Nada disto é inédito no domínio da fantasia e ficção científica. Hoje quando alguém pensa na série Star Trek (a série original, dos anos 60) pensa certamente nas orelhas pontiagudas do Mr. Spock ou no teletransporte operado pelo Scotty. Mas a série foi também inovadora a outros níveis. No meio da polêmica sobre o apartheid em que a comunidade negra vivia nos EUA, houve um produtor que teve a ousadia de não só introduzir pessoas não brancas em papéis de destaque como também de exibir na TV o primeiro beijo inter-racial. Criar um mundo fantástico é uma forma de quebrar barreiras e isso não passou batido por Karl Marx, que foi buscar os seus metafóricos espectros, vampiros e monstros às obras de autores como Bram Stocker e Mary Shelley. Muitos outros exemplos modernos de cruzamento entre mensagem política e ficção existem, desde o feminismo da Buffy até ao pacifismo da Battlestar Gallactica mas voltemos ao último episódio de “The Walking Dead”.
Depois de vaguear durante anos a enfrentar todo o tipo de dificuldades, o grupo de sobreviventes encontra um refúgio na comunidade de Alexandria. Rodeada por muros impenetráveis, a localidade foi criada como uma eco-aldeia para os ricos, mas foi entretanto ocupada por sobreviventes do apocalipse zumbi, que viram nela um refúgio autossuficiente. Depois de termos conhecido a comunidade, liderada pela ex-congressista Deanna, sabemos que funciona de uma forma democrática, com toda a gente a contribuir para o bem comum na medida das suas possibilidades.
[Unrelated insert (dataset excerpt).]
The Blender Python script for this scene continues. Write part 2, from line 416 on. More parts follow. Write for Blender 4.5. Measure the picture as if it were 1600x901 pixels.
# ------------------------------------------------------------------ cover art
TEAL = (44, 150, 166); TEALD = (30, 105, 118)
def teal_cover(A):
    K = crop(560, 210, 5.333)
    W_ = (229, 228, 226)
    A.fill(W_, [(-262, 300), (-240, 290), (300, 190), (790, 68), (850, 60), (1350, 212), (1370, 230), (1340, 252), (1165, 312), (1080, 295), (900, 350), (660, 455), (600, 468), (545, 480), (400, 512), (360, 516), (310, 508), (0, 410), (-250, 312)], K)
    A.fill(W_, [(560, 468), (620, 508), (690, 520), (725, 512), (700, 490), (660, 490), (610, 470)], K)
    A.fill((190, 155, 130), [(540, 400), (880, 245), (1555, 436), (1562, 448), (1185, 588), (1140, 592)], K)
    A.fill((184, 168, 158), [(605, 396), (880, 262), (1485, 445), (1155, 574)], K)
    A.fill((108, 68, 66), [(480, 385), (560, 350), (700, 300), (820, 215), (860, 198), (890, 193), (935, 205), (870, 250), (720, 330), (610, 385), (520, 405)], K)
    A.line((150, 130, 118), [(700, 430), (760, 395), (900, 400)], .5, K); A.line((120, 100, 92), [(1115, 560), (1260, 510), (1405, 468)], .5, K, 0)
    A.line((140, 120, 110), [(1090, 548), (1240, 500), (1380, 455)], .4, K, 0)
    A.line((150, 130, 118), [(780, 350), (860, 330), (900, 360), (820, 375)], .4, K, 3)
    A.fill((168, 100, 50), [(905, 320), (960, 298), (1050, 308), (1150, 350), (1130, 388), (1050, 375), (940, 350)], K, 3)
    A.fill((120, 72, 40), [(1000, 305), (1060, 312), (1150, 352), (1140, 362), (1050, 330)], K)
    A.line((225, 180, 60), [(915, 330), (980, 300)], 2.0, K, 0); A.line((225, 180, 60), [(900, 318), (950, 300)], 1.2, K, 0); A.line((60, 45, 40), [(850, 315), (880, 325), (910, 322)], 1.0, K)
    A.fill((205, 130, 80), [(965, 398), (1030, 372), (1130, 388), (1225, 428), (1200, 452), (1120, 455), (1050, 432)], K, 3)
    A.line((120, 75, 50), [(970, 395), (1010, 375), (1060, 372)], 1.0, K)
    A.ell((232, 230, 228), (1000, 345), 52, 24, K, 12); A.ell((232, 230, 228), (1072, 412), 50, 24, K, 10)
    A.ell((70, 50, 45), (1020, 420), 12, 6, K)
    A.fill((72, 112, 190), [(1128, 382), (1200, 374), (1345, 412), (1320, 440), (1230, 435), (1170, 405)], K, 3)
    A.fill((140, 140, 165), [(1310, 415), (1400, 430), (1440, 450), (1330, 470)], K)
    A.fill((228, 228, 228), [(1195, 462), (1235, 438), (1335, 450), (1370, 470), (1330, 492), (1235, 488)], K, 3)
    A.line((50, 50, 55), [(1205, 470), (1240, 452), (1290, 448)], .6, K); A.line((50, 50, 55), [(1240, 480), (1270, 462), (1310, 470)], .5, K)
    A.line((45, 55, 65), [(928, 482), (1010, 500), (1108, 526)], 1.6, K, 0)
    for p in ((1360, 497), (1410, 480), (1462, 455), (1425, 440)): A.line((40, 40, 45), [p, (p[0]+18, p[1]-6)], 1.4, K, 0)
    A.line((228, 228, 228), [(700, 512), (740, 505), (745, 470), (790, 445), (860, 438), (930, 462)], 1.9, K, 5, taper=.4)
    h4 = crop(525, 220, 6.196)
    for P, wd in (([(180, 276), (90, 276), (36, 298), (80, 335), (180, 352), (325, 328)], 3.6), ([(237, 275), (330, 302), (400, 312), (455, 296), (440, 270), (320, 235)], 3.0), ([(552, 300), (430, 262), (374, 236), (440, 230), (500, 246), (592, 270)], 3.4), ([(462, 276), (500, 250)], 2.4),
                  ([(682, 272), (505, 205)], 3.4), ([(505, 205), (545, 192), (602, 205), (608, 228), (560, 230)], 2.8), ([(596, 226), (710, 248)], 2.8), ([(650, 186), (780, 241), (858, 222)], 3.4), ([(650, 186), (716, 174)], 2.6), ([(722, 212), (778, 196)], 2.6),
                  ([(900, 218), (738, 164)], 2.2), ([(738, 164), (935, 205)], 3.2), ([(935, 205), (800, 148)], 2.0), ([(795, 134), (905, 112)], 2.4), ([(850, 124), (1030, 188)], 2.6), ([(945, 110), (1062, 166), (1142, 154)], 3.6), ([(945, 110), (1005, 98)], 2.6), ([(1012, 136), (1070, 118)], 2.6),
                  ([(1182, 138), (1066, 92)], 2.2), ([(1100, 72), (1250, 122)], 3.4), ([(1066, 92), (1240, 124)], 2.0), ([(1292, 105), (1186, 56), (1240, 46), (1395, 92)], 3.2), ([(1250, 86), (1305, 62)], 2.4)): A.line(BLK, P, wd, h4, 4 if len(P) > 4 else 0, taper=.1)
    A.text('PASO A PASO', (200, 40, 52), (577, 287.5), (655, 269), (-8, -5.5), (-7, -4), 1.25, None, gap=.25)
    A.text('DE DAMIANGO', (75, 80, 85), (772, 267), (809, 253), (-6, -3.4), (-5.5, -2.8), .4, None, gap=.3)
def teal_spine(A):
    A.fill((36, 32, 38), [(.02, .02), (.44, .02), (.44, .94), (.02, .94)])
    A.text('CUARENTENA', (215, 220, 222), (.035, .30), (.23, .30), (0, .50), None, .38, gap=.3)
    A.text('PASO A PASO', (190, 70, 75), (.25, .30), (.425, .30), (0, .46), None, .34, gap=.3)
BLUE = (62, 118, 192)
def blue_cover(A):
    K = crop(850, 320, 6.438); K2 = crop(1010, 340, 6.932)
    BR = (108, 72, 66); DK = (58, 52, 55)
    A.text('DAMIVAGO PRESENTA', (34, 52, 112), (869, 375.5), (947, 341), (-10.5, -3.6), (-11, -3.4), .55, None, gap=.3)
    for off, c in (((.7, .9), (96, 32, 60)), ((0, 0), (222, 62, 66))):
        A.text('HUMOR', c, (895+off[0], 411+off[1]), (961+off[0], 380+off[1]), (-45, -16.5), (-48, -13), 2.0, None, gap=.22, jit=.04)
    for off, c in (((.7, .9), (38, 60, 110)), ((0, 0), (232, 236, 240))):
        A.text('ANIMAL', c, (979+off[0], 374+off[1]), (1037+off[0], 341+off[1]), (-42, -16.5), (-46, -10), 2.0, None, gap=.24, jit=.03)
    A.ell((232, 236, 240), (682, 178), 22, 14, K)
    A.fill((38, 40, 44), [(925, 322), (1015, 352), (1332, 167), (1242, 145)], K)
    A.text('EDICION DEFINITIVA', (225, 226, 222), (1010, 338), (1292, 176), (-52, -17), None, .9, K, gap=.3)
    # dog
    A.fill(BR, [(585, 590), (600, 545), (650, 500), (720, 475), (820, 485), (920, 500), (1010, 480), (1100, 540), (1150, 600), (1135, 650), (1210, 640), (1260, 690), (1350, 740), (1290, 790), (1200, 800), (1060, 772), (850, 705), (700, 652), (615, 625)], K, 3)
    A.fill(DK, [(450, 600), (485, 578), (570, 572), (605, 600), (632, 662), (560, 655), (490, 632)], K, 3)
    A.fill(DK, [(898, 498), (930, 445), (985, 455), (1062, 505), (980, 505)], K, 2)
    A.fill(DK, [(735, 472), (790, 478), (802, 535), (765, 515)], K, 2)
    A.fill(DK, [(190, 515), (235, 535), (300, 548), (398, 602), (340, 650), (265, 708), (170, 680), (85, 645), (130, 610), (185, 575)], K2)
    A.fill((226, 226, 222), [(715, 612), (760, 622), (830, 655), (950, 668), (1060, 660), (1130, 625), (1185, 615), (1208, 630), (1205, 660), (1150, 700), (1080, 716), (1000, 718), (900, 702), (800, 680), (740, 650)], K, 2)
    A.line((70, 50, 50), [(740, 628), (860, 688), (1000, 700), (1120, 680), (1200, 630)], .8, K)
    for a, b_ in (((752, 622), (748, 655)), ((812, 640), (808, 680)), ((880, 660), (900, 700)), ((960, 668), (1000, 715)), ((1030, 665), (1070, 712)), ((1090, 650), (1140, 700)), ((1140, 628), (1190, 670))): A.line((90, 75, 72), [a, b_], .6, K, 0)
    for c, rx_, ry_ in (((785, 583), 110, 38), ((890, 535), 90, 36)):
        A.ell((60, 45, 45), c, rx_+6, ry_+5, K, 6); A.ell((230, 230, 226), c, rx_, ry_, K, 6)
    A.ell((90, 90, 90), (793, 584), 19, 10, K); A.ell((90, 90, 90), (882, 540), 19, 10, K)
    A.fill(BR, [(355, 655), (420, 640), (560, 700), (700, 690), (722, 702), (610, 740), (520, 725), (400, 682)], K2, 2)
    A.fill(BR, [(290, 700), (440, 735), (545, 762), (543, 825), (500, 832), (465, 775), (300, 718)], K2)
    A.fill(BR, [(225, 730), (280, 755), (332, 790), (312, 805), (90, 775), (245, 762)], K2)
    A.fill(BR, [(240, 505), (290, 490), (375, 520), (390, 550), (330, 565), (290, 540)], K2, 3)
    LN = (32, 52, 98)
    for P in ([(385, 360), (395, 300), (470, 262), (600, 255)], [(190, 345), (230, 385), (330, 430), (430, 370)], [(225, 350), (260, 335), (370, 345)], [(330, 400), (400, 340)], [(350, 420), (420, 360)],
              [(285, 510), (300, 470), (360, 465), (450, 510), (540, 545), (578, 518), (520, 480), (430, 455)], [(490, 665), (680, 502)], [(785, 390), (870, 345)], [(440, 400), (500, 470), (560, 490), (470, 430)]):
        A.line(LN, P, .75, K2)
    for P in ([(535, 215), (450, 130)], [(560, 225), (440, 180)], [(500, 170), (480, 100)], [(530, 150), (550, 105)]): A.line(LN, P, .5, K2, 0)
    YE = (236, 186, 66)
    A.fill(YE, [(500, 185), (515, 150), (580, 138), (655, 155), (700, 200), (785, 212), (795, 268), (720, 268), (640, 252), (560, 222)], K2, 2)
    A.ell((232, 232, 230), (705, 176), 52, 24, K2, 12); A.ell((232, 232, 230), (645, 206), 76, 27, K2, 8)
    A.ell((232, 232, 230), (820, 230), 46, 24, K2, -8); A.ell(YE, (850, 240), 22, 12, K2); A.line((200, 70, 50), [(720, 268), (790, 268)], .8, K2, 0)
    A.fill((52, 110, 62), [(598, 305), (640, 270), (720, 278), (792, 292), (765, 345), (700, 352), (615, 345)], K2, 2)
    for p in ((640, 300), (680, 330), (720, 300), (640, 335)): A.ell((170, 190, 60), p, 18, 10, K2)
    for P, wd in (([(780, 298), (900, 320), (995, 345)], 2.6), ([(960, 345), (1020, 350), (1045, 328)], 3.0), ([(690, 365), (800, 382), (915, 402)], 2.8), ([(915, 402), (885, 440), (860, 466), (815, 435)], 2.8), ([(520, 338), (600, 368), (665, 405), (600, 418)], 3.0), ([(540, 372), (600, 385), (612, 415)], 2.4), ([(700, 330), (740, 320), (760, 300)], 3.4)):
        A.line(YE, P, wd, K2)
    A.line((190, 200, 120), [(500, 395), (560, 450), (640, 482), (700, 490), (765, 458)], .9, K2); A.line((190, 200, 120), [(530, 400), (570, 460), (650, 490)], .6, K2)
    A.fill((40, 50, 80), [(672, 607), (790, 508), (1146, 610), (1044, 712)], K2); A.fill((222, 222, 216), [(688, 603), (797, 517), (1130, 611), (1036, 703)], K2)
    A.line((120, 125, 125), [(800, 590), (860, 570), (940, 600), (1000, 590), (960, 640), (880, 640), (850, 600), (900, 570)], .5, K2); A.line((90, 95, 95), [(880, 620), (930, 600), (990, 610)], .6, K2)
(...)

Depois de ter distribuído empregos pelos novos residentes, Deanna afirma: “Parece que, afinal, os comunistas ganharam”. Não sabemos ainda como vai acabar a aventura em Alexandria (seguindo a tradição da série, provavelmente acabará mal) mas a cena já serviu para mostrar a importância de democratizar o acesso a modos de vida ecológicos e combater o “eco-chic”.
Não sei se o eco-socialista Michael Löwy já viu este episódio, mas certamente ficará satisfeito de ver uma obra de ficção a mostrar o valor do “comunismo solar” que propõe como alternativa ao capitalismo morto-vivo. Se no filme “Terra dos Mortos” o grão-mestre dos filmes de zumbis George Romero nos mostrou a importância de derrubar os muros que separam capitalistas de proletários, a série “The Walking Dead” dá um passo em frente e mostra a importância de viver numa sociedade sustentável, social e ambientalmente.
Esperemos que não seja necessário termos um apocalipse zumbi para caminharmos em direção ao comunismo solar. A alternativa é um futuro de crescente conflitualidade, exploração e destruição ambiental. Afinal, não é preciso termos zumbis a querer comer-nos para que a máxima “ecosocialismo ou morte” faça sentido. Sobretudo quando consideramos que já temos capitalistas a comer-nos todos os dias.